Momentary – depending on what the entire Commission stands for
Nevertheless, the unexpected statements of the Commissioner could turn out to be momentary. Each member of the Commission swore, for the first time in history, a legally binding oath before the European Court of Justice to respect the Fundamental Rights Charter on 3 May of this year. In 2011, the same European Court of Justice will rule on the constitutionality of the principle of data retention, after a referral of this question by the Irish High Court. The Commission might realize in time that it will lose its credibility, once the Court – taking note of the ECJ Schecke (§86) and ECtHR Marper (§119-125) judgements – rules data retention in breach of our fundamental rights to privacy. Better stand up for the rights of 500 million citizens now, then feeling sorry afterwards.

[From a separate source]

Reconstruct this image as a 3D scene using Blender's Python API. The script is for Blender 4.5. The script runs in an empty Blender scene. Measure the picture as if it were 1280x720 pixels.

‘We shouldn’t put the privacy of all citizens at risk’, Commissioner Reding (Justice, Fundamental Rights and Citizenship) told Dutch newspaper NRC Handelsblad recently. So the Commission is divided on this controversial issue. In the evaluation report, to be published in the first quarter of 2011, the entire Commission will have its say. Is data retention here to stay? We might as well expect the unexpected.
UPDATE (11.03.11): Yesterday, DG Home sent its own “REPORT on the DATA RETENTION CONFERENCE: TAKING ON THE DATA RETENTION DIRECTIVE” (PDF) to all attendees.